HÜKMÜ VEREN YARGIÇ BABAYI DA MAHKUMLAR KURTARDI

“Adam öldürme suçundan idama çarptırılıp cezası henüz infaz edilmemiş bir hükümlü, o gece elindeki kazmayla, sabaha karşı bir ev yıkıntısına vura vura açtığı delikten, başka bir adamı öldürmüş ellerini uzatınca, benim çocuk vücudumu buldu… İlk doğuşumu elbette hatırlamıyorum ama bu ikinci doğuşum hala taze duruyor belleğimde… Beni ağır ağır çekti enkazın altından, dışarı çıkardı. Sonra kucağına alıp ayağa kalktı. Çocuk başımı omzuna koydum.

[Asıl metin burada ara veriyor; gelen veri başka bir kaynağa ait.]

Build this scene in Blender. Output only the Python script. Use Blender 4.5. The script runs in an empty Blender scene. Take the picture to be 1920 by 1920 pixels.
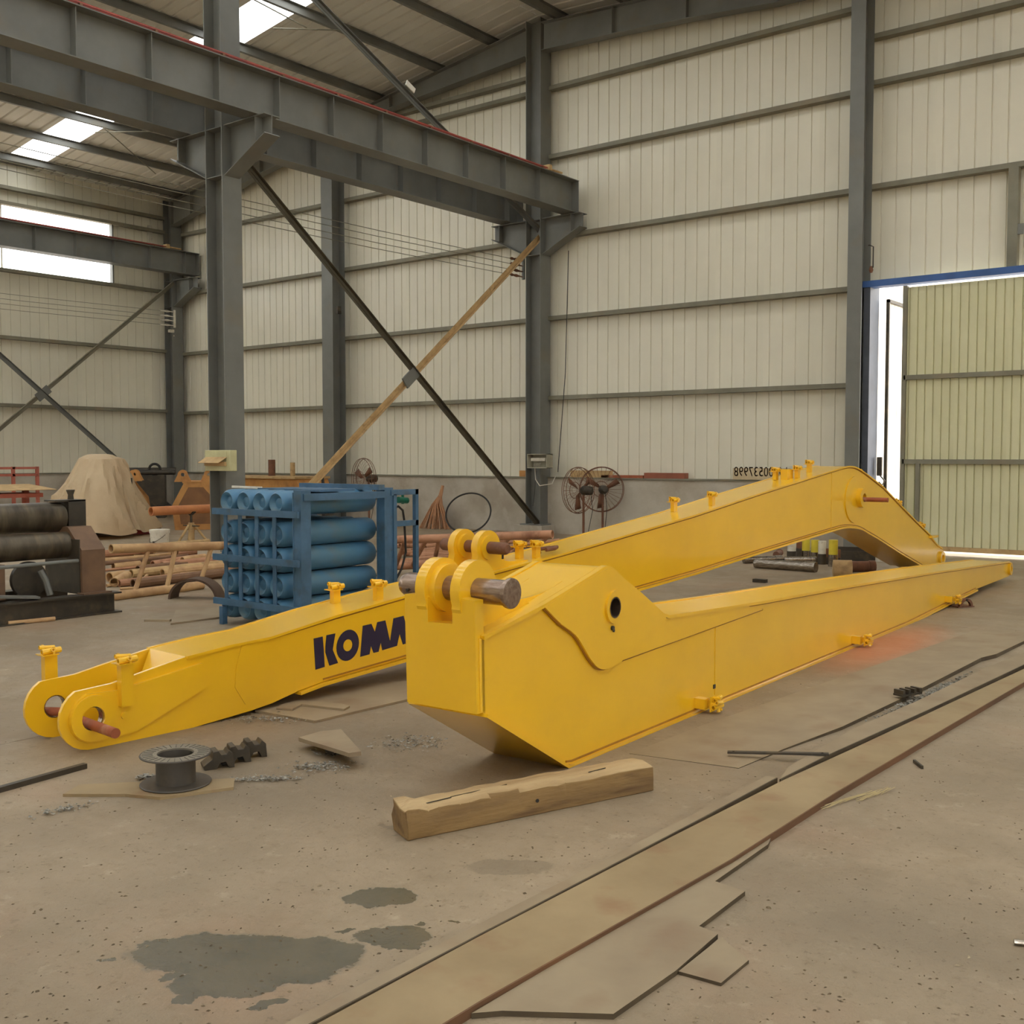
import bpy, bmesh, math, random
from mathutils import Vector, Matrix
from mathutils.geometry import tessellate_polygon
random.seed(7)
PI = math.pi
SC = bpy.context.scene
COL = SC.collection

# ------------------------------------------------------------------ camera
FPX, HEYE, YAW = 2030.0, 1.5, math.radians(38.2)
PITCH = math.atan(103.0 / FPX)
FH = Vector((-math.sin(YAW), math.cos(YAW), 0)); RT = Vector((math.cos(YAW), math.sin(YAW), 0))
FW = FH * math.cos(PITCH) - Vector((0, 0, 1)) * math.sin(PITCH); UP = RT.cross(FW)
EYE = Vector((0, 0, HEYE))
cd = bpy.data.cameras.new('camera'); cam = bpy.data.objects.new('camera', cd); COL.objects.link(cam)
cd.sensor_width = 36; cd.lens = 36 * FPX / 1920; cd.clip_end = 300
M3 = Matrix((RT, UP, -FW)).transposed()
cam.matrix_world = Matrix.Translation(EYE) @ M3.to_4x4()
SC.camera = cam

# ------------------------------------------------------------------ sky, light, exposure
w = bpy.data.worlds.new('overcast_sky'); SC.world = w; w.use_nodes = True
nt = w.node_tree; bg = nt.nodes['Background']
bg.inputs[0].default_value = (0.97, 0.99, 1.0, 1); bg.inputs[1].default_value = 5.8
SC.view_settings.view_transform = 'Standard'; SC.view_settings.look = 'None'
SC.view_settings.gamma = 1.0; SC.view_settings.use_curve_mapping = False
SC.view_settings.exposure = 0.1

# survey helpers: world position of a photo pixel once one coordinate is known
def ray(x, y): return FW + RT * ((x - 960) / FPX) - UP * ((y - 960) / FPX)
def onp(x, y, ax, v):
    d = ray(x, y); return EYE + d * ((v - EYE[ax]) / d[ax])
def GZ(x, y, z=0.0): return onp(x, y, 2, z)
def GX(x, y, X): return onp(x, y, 0, X)
def GY(x, y, Y): return onp(x, y, 1, Y)

# ------------------------------------------------------------------ materials
def lin(c):
    return tuple((v / 255 / 12.92 if v / 255 <= 0.04045 else ((v / 255 + 0.055) / 1.055) ** 2.4) for v in c) + (1,)
def pbr(name, c1, c2=None, scale=3.0, rough=0.6, metal=0.0, bump=0.0, bscale=None, coat=0.0, c3=None, s3=20.0, a3=0.5, stretch=(1, 1, 1), rvar=0.0, spec=0.5):
    m = bpy.data.materials.new(name); m.use_nodes = True
    N = m.node_tree.nodes; L = m.node_tree.links; b = N['Principled BSDF']
    b.inputs['Roughness'].default_value = rough; b.inputs['Metallic'].default_value = metal
    b.inputs['Coat Weight'].default_value = coat; b.inputs['Coat Roughness'].default_value = 0.15
    b.inputs['Specular IOR Level'].default_value = spec
    tc = N.new('ShaderNodeTexCoord'); mp = N.new('ShaderNodeMapping'); mp.inputs['Scale'].default_value = stretch
    L.new(tc.outputs['Object'], mp.inputs['Vector'])
    if c2 is None: c2 = tuple(v * 0.86 for v in c1)
    nz = N.new('ShaderNodeTexNoise'); nz.inputs['Scale'].default_value = scale; nz.inputs['Detail'].default_value = 6; nz.inputs['Roughness'].default_value = 0.6
    L.new(mp.outputs[0], nz.inputs['Vector'])
    mr = N.new('ShaderNodeMapRange'); mr.inputs[1].default_value = 0.35; mr.inputs[2].default_value = 0.65
    L.new(nz.outputs[0], mr.inputs[0])
    mx = N.new('ShaderNodeMix'); mx.data_type = 'RGBA'; mx.inputs[6].default_value = lin(c1); mx.inputs[7].default_value = lin(c2)
    L.new(mr.outputs[0], mx.inputs[0]); out = mx.outputs[2]
    if c3:
        n3 = N.new('ShaderNodeTexNoise'); n3.inputs['Scale'].default_value = s3; n3.inputs['Detail'].default_value = 4
        L.new(mp.outputs[0], n3.inputs['Vector'])
        r3 = N.new('ShaderNodeMapRange'); r3.inputs[1].default_value = 0.55; r3.inputs[2].default_value = 0.72; r3.inputs[4].default_value = a3
        L.new(n3.outputs[0], r3.inputs[0])
        m3 = N.new('ShaderNodeMix'); m3.data_type = 'RGBA'; m3.inputs[7].default_value = lin(c3)
        L.new(r3.outputs[0], m3.inputs[0]); L.new(out, m3.inputs[6]); out = m3.outputs[2]
    L.new(out, b.inputs['Base Color'])
    if rvar:
        rr = N.new('ShaderNodeMapRange'); rr.inputs[3].default_value = max(0.05, rough - rvar); rr.inputs[4].default_value = min(1, rough + rvar)
        L.new(nz.outputs[0], rr.inputs[0]); L.new(rr.outputs[0], b.inputs['Roughness'])
    if bump:
        bn = N.new('ShaderNodeTexNoise'); bn.inputs['Scale'].default_value = bscale or scale * 6; bn.inputs['Detail'].default_value = 5
        L.new(mp.outputs[0], bn.inputs['Vector'])
        bp = N.new('ShaderNodeBump'); bp.inputs['Strength'].default_value = bump; bp.inputs['Distance'].default_value = 0.01
        L.new(bn.outputs[0], bp.inputs['Height']); L.new(bp.outputs[0], b.inputs['Normal'])
    return m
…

Ceketi ıslaktı, ter ve tütün kokuyordu. Genç bir adam olmalıydı. Ne adını bildim ne yüzünü gördüm. Konuşmadım, konuşmadı…. Sonra annemi getirdiler… Bir battaniyeye sarınmıştı. Sonra genç mahkûm beni anneme teslim etti, gitti. Sonra babamı da getirdiler. Böylece tamamlandık. Babam da enkazı altından mahkumların yardımıyla çıkmıştı. Konuşmuş muydu onlarla? Bilmiyorum. Hapse mahkûm ettiği adamların, hayatını kurtarmaları karşısında ne gibi duygular içerisindeydi? Bilmiyorum. Daha sonraki yıllarda bunları sormak aklıma gelmedi. Pişmanım. Dünyaya ikinci defa geldiğim o 27 Aralık gecesi, tahta bir ranzanın üstünde anamın sıcaklığına sığınarak uykuya daldım. Çığlıklar, ölüm uzakta kalmıştı. Yaşıyorduk.”

ERZİNCAN OVASI YANIYORDU

Yiğit Okur, depremin yerle bir ettiği manzarayı da şöyle anlatıyor: “Toprak diz boyu kardan bembeyaz. Gökyüzü alabildiğine karanlık. Karanlığa yansıyan, karanlığı sarmalayan yangın kızıllığı… Karın üstünde, gecenin içinde bütün Erzincan Ovası yanıyordu. Bitip tükenmek bilmeyen çocuk ve kadın çığlıkları dolduruyordu geceyi. Gece siyah değildi, kızıldı.

Bir şehrin nasıl yandığını, yanarken ilk kez görüyordum. Son görüşüm de bu oldu. Yanan şehirlerin acısını daha sonraları sadece kitaplardan okudum ya da dinledim.”

KURTARMA ÖNCESİ İSTİKLAL MARŞI

Ertesi sabah… (…) Dışarıda kapının önünde uydurma bir sopaya geçirilmiş uçları telizlenmiş bir bayrak. Akçal, bayrağı övünçle tutuyor. Karşısında üçerli kol dizilmiş mahkumlar. Tekrar şehre dönecekler kurtarma çalışmaları için. Ama önce İstiklal Marşı söyleniyor. Atatürklü yıllar yeni bitmiş. İsmet Paşalı yıllar yeni başlıyor….”

SAVCI SÖZÜNÜ TUTTU

Peki, ellerinde kazma kürekle can kurtarmak için mücadele veren mahkumlardan kaçan oldu mu? Savcı Akçal sözlerinin arkasında durabildi mi? Yanıtı yine Okur’da; “İzzet Akçal verdiği sözü tutan bir Cumhuriyet evladıydı. Büyük Millet Meclisi’nin özel kararıyla daha sonra o mahkumların hepsi affedildi. İçlerinde kargaşadan yararlanıp kaçan olmamıştı. Beni kurtaran hükümlü de elbette affedilenler arasındaydı.